Set problem: Write out the listing in full, matching it word for word.
—————
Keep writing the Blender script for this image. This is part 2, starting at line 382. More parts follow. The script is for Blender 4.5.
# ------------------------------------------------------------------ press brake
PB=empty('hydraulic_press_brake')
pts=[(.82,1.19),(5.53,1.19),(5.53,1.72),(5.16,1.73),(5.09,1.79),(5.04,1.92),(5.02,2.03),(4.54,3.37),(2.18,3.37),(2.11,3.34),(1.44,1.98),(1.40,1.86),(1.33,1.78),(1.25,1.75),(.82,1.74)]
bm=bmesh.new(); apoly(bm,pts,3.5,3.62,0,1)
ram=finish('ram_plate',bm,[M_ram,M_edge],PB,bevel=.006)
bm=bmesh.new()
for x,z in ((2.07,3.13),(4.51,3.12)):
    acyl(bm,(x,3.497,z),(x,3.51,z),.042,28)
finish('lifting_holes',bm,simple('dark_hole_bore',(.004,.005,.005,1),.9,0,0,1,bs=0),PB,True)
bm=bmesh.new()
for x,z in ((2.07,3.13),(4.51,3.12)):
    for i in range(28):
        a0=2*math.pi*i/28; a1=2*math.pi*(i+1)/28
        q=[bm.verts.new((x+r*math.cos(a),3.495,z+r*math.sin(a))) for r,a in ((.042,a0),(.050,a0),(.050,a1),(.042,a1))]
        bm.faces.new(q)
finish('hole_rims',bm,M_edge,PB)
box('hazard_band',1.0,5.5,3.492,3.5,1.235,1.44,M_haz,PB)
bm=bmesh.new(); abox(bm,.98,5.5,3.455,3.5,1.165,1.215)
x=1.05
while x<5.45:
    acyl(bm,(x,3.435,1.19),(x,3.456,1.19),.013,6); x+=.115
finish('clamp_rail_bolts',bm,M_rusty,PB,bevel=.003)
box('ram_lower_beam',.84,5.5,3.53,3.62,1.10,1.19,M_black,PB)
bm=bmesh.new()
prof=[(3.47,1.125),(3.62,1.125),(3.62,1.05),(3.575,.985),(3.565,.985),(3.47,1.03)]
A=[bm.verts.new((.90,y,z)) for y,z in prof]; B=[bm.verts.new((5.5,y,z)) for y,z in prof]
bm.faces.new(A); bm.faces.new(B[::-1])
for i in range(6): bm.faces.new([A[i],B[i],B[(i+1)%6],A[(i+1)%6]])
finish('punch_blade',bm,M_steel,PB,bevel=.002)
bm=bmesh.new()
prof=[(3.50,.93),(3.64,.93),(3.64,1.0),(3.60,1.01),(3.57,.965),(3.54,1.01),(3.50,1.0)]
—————
Worked solution:
Keep writing the Blender script for this image. This is part 2, starting at line 382. More parts follow. The script is for Blender 4.5.
# ------------------------------------------------------------------ press brake
PB=empty('hydraulic_press_brake')
pts=[(.82,1.19),(5.53,1.19),(5.53,1.72),(5.16,1.73),(5.09,1.79),(5.04,1.92),(5.02,2.03),(4.54,3.37),(2.18,3.37),(2.11,3.34),(1.44,1.98),(1.40,1.86),(1.33,1.78),(1.25,1.75),(.82,1.74)]
bm=bmesh.new(); apoly(bm,pts,3.5,3.62,0,1)
ram=finish('ram_plate',bm,[M_ram,M_edge],PB,bevel=.006)
bm=bmesh.new()
for x,z in ((2.07,3.13),(4.51,3.12)):
    acyl(bm,(x,3.497,z),(x,3.51,z),.042,28)
finish('lifting_holes',bm,simple('dark_hole_bore',(.004,.005,.005,1),.9,0,0,1,bs=0),PB,True)
bm=bmesh.new()
for x,z in ((2.07,3.13),(4.51,3.12)):
    for i in range(28):
        a0=2*math.pi*i/28; a1=2*math.pi*(i+1)/28
        q=[bm.verts.new((x+r*math.cos(a),3.495,z+r*math.sin(a))) for r,a in ((.042,a0),(.050,a0),(.050,a1),(.042,a1))]
        bm.faces.new(q)
finish('hole_rims',bm,M_edge,PB)
box('hazard_band',1.0,5.5,3.492,3.5,1.235,1.44,M_haz,PB)
bm=bmesh.new(); abox(bm,.98,5.5,3.455,3.5,1.165,1.215)
x=1.05
while x<5.45:
    acyl(bm,(x,3.435,1.19),(x,3.456,1.19),.013,6); x+=.115
finish('clamp_rail_bolts',bm,M_rusty,PB,bevel=.003)
box('ram_lower_beam',.84,5.5,3.53,3.62,1.10,1.19,M_black,PB)
bm=bmesh.new()
prof=[(3.47,1.125),(3.62,1.125),(3.62,1.05),(3.575,.985),(3.565,.985),(3.47,1.03)]
A=[bm.verts.new((.90,y,z)) for y,z in prof]; B=[bm.verts.new((5.5,y,z)) for y,z in prof]
bm.faces.new(A); bm.faces.new(B[::-1])
for i in range(6): bm.faces.new([A[i],B[i],B[(i+1)%6],A[(i+1)%6]])
finish('punch_blade',bm,M_steel,PB,bevel=.002)
bm=bmesh.new()
prof=[(3.50,.93),(3.64,.93),(3.64,1.0),(3.60,1.01),(3.57,.965),(3.54,1.01),(3.50,1.0)]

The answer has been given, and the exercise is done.